I got the point. My husband had brought me on a vacation to have a real conversation with me. I sat there and listened with my eyes fixed on his lips so I could catch each word as they fall from his mouth. After saying all there’s to say, he ended by saying, “I don’t blame it on you dear. Your mind was on important things. Building anything isn’t easy especially building a business from scratch as you’ve done. Maybe you can take your eyes off a little now and look at me sometimes.”
His words kept punching holes in my heart but the food was too good to cry over it so I kept the tears at bay and told myself, “I’ll be back for good.” But then I couldn’t sit without saying anything so I told him, “Thank you for bringing my mind back home. You’ve been a huge support for my growth. I don’t know how and why I stopped being that wife but watch me again. With new eyes.”
After lunch, we had a boat ride. And then we had a massage. The night fell and we went back inside. In a room where all you could smell is good scented candles, I decided to put on a show of my life. My body was at peace and my mind was back home. We turned off the light and switch our moaning on. We huffed and puffed and filled the room with the sound of our breath. As I lied next to him, soaked in my own sweat, I told myself, “I hope it’s a good show and he may forgive my sins.”

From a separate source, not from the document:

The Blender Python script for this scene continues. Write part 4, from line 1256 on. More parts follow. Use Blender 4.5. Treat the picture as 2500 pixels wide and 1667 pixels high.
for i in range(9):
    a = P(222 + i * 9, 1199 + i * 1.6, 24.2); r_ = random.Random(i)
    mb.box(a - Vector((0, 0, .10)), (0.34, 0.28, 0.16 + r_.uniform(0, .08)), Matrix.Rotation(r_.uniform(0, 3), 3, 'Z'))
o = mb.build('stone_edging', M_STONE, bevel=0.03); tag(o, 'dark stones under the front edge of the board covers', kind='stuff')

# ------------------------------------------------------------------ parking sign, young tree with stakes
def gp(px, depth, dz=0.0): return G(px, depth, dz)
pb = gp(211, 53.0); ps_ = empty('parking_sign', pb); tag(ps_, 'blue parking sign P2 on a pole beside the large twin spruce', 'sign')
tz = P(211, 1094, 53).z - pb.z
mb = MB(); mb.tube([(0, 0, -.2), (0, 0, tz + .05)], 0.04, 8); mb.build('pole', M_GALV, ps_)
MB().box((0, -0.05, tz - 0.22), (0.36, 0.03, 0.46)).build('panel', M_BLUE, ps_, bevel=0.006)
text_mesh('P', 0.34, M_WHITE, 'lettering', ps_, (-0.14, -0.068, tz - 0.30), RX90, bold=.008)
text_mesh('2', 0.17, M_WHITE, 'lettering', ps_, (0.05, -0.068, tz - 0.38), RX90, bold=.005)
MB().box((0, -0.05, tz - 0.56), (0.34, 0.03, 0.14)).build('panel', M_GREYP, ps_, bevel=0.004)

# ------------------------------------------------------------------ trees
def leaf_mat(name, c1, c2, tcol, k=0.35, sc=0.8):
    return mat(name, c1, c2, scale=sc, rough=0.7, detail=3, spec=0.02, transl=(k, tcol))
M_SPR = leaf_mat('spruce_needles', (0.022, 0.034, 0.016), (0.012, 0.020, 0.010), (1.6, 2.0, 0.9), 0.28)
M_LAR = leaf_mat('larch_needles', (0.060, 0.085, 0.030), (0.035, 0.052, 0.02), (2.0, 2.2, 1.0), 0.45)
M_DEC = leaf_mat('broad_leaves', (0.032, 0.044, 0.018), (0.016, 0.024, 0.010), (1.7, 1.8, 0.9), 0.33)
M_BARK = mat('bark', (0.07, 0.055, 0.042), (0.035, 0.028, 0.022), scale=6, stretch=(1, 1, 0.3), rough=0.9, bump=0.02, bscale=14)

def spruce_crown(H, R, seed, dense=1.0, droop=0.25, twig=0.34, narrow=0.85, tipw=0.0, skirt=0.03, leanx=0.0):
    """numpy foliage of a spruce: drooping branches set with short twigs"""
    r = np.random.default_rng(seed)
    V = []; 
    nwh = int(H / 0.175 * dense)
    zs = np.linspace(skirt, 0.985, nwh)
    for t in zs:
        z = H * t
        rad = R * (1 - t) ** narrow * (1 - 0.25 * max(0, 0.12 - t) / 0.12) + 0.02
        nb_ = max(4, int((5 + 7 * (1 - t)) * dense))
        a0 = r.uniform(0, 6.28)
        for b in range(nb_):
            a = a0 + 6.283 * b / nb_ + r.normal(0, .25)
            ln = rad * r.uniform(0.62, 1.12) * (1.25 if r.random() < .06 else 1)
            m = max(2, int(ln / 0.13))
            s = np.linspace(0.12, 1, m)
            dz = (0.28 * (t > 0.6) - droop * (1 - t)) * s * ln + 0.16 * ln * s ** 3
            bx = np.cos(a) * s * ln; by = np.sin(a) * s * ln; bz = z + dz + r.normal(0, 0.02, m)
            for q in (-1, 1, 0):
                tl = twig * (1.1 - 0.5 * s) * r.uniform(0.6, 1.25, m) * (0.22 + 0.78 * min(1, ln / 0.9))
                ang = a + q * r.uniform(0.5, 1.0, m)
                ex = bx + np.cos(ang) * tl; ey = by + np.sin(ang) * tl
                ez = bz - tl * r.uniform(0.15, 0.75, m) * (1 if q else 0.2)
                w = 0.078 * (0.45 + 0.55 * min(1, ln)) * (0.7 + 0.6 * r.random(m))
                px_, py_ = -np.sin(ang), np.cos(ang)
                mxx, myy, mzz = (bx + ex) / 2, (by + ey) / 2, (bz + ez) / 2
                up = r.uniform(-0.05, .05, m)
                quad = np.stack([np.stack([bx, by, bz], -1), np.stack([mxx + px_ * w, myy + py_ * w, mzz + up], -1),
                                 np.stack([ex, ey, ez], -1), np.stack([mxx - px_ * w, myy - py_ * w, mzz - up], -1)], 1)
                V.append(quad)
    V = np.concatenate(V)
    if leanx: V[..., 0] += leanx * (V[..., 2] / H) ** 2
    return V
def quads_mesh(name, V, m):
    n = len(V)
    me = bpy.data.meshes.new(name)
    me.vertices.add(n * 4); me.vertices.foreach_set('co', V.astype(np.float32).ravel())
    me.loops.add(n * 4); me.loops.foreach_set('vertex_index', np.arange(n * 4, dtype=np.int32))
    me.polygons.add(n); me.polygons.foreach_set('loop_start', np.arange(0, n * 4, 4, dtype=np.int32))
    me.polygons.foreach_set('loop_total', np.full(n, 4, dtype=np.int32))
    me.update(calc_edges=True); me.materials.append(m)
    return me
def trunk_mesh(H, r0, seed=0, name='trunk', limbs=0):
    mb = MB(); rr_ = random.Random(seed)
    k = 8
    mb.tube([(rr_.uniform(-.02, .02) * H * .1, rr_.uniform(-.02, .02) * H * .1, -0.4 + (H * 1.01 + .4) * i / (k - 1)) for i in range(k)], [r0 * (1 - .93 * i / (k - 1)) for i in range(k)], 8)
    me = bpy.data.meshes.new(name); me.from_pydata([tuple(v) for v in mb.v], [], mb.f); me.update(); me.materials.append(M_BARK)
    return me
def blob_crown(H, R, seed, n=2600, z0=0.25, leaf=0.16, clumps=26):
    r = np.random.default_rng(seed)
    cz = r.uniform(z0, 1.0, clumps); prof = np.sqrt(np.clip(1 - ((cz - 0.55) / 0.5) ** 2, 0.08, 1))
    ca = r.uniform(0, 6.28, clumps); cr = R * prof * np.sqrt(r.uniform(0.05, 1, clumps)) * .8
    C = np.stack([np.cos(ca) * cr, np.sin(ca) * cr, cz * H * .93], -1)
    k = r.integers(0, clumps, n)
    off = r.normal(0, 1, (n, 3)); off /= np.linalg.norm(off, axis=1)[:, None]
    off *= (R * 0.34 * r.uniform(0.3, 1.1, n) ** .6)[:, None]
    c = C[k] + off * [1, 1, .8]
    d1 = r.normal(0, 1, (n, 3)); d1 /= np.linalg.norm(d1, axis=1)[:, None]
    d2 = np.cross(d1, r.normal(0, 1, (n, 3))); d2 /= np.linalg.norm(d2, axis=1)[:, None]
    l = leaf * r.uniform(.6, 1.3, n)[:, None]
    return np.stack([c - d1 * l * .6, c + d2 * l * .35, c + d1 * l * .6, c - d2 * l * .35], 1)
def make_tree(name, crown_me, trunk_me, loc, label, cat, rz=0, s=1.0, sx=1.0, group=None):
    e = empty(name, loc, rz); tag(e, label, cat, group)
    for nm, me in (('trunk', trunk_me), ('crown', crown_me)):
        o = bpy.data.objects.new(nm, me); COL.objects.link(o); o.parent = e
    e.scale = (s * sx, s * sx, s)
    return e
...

So that day when they asked me about the one favorite thing I owned, I could have mentioned the car my husband helped me buy or mention my businesses that were growing each day or I could have mentioned the memories I made at the vacation but none of these things could compare to the kind of husband that I have.
So I said, “The only favorite thing in my life right now is my husband.” They laughed because they didn’t understand that a husband who could love you still and not complain about your shortcomings should always remain a woman’s favorite thing.